On October 1, he opens fire on the crowd at a country music festival.
Several minutes later, 58 people are dead and over 500 more are injured - many wounded by gunfire, but others trampled in the rush and crush to escape.
It was by any measure the worst mass shooting in US history and using a definition of mass shooting of four or more shot - not necessarily killed, but shot - in single incident, it was, as of October 5, the 275th mass shooting in the US this year. And the rate of mass shootings has been increasing since the 1960s, dramatically so the most recent several years.
And when a few voices now are raised to suggest, in Rep. Chris Murphy's pointed phrase, that Congress should "get off its ass" and enact at least some measure of gun control, what do we hear?
We hear that "Now is not the time." No, it's a time for reflection and mourning. Now is not the time. Oh, there can be a time for that debate, but it's not now. Later, yeah, later.
We hear that now instead is the time for "hopes and prayers" offered up like trinkets and baubles by the hypocrites with the bloody hands who feed at the trough of the NRA.
We hear it was the victims' own fault, as Senator John Thune says people have to "take precautions, protect themselves, and in situations like" Las Vegas - and this is a quote - "get small."
We hear the whole thing should be dismissed as, as Bill O'Reilly called it, "the price of freedom" and isn't it sad people died but it doesn't affect me personally so what do I care.
We hear that even raising the issue of too damn many guns too damn easy to get, too damn many dead the the end of a gun - nearly 34,000 in 2015, including 11,000 murders - to even raise that is - How dare you! - to "politicize a tragedy." It's "beyond disgusting," says Sen. John Cornyn, who blathered on that "Unfortunately I think some of the statements that have been made are fairly predicable," blissfully unaware of the mountainous irony.
"Now is not the time" is what we hear, droningly chanted by people for who it never has been and never will be "the time."
But of course it's the time. It's always the time. As Martin Luther King said, "The time is always right to do what is right."
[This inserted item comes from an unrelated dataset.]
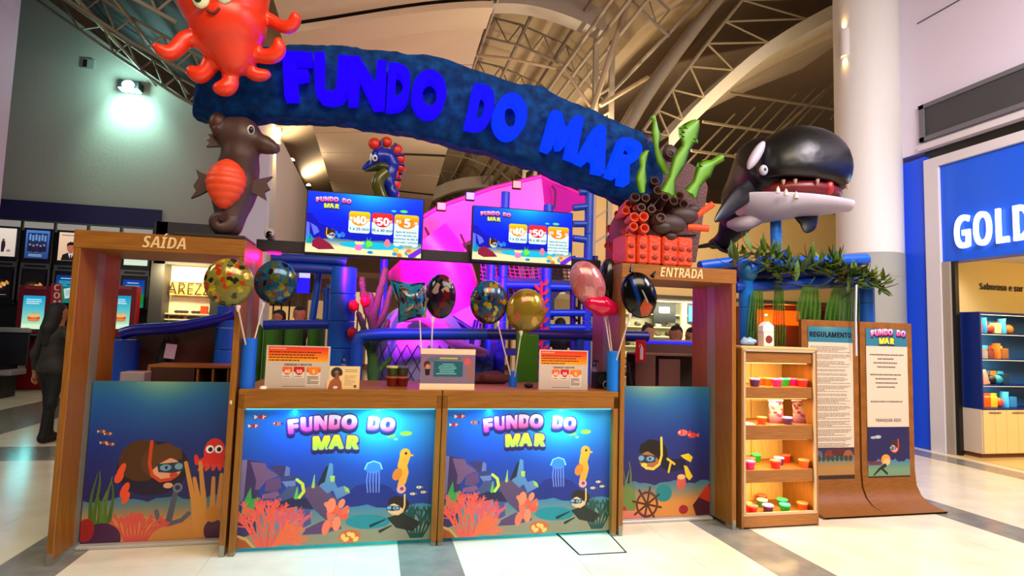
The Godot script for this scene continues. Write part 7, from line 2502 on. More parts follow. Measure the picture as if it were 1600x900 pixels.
# ---------- blue padded canopy with leaves and green drapes at the right ----------
func canopy() -> void:
	var t := thing("padded_canopy", "bright blue padded canopy frame behind the display cabinet and totems", "frame", Vector3.ZERO)
	var z := -0.62
	for e in [[1166, 432, 0.062], [1352, 425, 0.075]]:
		var p := P(e[0], e[1], z)
		var m := MB.new()
		pads(m, Vector3(p.x, 0, z), p, e[2], 0.3)
		obj("post", m, W.cyan if e[0] < 1200 else mat(Color(0.01, 0.30, 0.62), 0.4), t)
	var hd := MB.new()
	hd.ell(P(1168, 424, z + 0.02), Vector3(0.09, 0.10, 0.09))
	obj("post_cap", hd, mat(Color(0.01, 0.38, 0.62), 0.4), t)
	for e in [[1148, 449, 1345, 440, 0.05, -0.62, 1], [1150, 432, 1340, 424, 0.075, -0.70, 0], [1184, 413, 1354, 405, 0.055, -0.60, 2], [1170, 419, 1215, 408, 0.05, -0.55, 2], [1093, 416, 1165, 407, 0.05, -0.9, 2], [1100, 420, 1150, 416, 0.05, -1.0, 1], [1186, 408, 1230, 396, 0.04, -1.10, 1]]:
		var m := MB.new()
		pads(m, P(e[0], e[1], e[5]), P(e[2], e[3], e[5]), e[4], 0.6)
		obj("rail", m, [mat(Color(0.005, 0.05, 0.32), 0.45), W.pad, mat(Color(0.015, 0.33, 0.80), 0.4)][e[6]], t)
	var bk := MB.new()
	for u: float in [1110.0, 1345.0]:
		var p := P(u, 425, -1.9)
		bk.rod(Vector3(p.x, 0, p.z), p, 0.06, 10)
	obj("rear_post", bk, W.pad, t)
	# leaf garlands: every blade is its own part
	var blade := MB.new()
	var rows := []
	for i in 7:
		var f := i / 6.0
		var w := 0.018 * sin(PI * clampf(0.08 + f * 0.92, 0, 1)) + 0.001
		rows.append(PackedVector3Array([Vector3(-w, 0.15 * f, -0.05 * f * f), Vector3(0, 0.15 * f, -0.05 * f * f + 0.004), Vector3(w, 0.15 * f, -0.05 * f * f)]))
	blade.grid(rows)
	var bm := blade.mesh()
	var greens := []
	for col: Color in [Color(0.16, 0.28, 0.06), Color(0.28, 0.40, 0.08), Color(0.30, 0.28, 0.08), Color(0.40, 0.48, 0.10)]:
		var g := mat(col, 0.6)
		g.backlight_enabled = true
		g.backlight = Color(0.1, 0.14, 0.02)
		greens.append(g)
	var runs := [
		["left", [1140, 410, 1168, 398, 1200, 396, 1222, 402], 64, "sparse leafy garland around the left canopy post"],
		["middle", [1196, 420, 1240, 416, 1280, 410, 1310, 412], 100, "leafy garland along the middle of the blue canopy"],
		["right", [1290, 420, 1320, 424, 1350, 432, 1376, 440], 150, "dense bright leafy garland hanging over the right end of the canopy"],
		["lower", [1210, 440, 1250, 446, 1290, 448, 1330, 446], 14, "thin leafy strand under the middle of the blue canopy"]]
	for e in runs:
		var path := curve(PP(e[1], -0.46), 8)
		var gt := thing("leaf_garland", e[3], "garland", path[0])
		obj("vine", tubes(path, 0.008, 5), mat(Color(0.12, 0.12, 0.03), 0.7), gt).position = -path[0]
		for i in e[2]:
			var p: Vector3 = path[rng.randi() % path.size()]
			var o := obj("leaf", bm, greens[(rng.randi() % 2) + (2 if rng.randf() < (0.6 if e[0] == "right" else 0.35) else 0)], gt)
			o.position = p - path[0] + Vector3(rng.randf_range(-0.03, 0.03), rng.randf_range(-0.06, 0.04), rng.randf_range(-0.03, 0.05))
			var lean := rng.randf_range(0.3, 1.1) if rng.randf() < (0.12 if e[0] == "right" else 0.3) else rng.randf_range(1.2, 2.5)
			o.basis = Basis(Vector3.UP, rng.randf() * TAU) * Basis(Vector3.RIGHT, lean) * Basis.from_scale(Vector3.ONE * rng.randf_range(0.7, 1.25))
	# green tulle drapes
	var dm := mat(Color(0.20, 0.40, 0.04, 0.82), 0.9)
	dm.transparency = BaseMaterial3D.TRANSPARENCY_ALPHA
	dm.backlight_enabled = true
	dm.backlight = Color(0.15, 0.25, 0.02)
	for e in [[1183, 454, 1180, 535, 9, 13], [1217, 448, 1217, 540, 7, 11], [1266, 448, 1262, 503, 12, 20], [1312, 446, 1308, 505, 9, 20], [1334, 448, 1332, 506, 7, 11]]:
		var rows2 := []
		for i in 15:
			var f := i / 14.0
			var u := lerpf(e[0], e[2], f)
			var w := lerpf(e[4], e[5], sin(f * PI * 0.62))
			var row := PackedVector3Array()
			for j in 19:
				var g := j / 18.0 * 2.0 - 1.0
				row.append(P(u + g * w, lerpf(e[1], e[3], f), -0.52 + 0.018 * sin(j * 1.9 + f * 2.0) * (0.4 + f)))
			rows2.append(row)
		var m := MB.new()
		m.grid(rows2)
		var k: int = [1183, 1217, 1266, 1312, 1334].find(e[0])
		lone("green_drape", m, dm, "gathered green tulle drape hanging from the canopy, %s of five" % ["first from the left", "second from the left", "middle one", "second from the right", "rightmost"][k], "drape", "green drapes under the canopy")
	var cd := MB.new()
	cd.tube(PP([1338, 445, 1337, 500, 1338, 556], -0.30), 0.009, 6)
	obj("white_cord", cd, mat(Color(0.75, 0.78, 0.85), 0.4), t)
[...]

But to be blunt I have no hope that will happen. I have no hope this Congress or bluntly any other Congress we can reasonably envision doing much of anything. Oh, maybe a few tweaks around the edges - even the NRA is allowing as how maybe, y'know, maybe bump stocks should be regulated more - and yes those tweaks will help but they will not fundamentally change the calculation or the nature of a nation steeped in violence and in an ideology that celebrates selfishness and praises power.
I have hope for a lot of things; truly strict controls on guns is not one of them.
And yet, and yet - that does not free us (me) from the responsibility to do what we (I) can do. We have to carry on as best as we can, if not in hope, then in anger.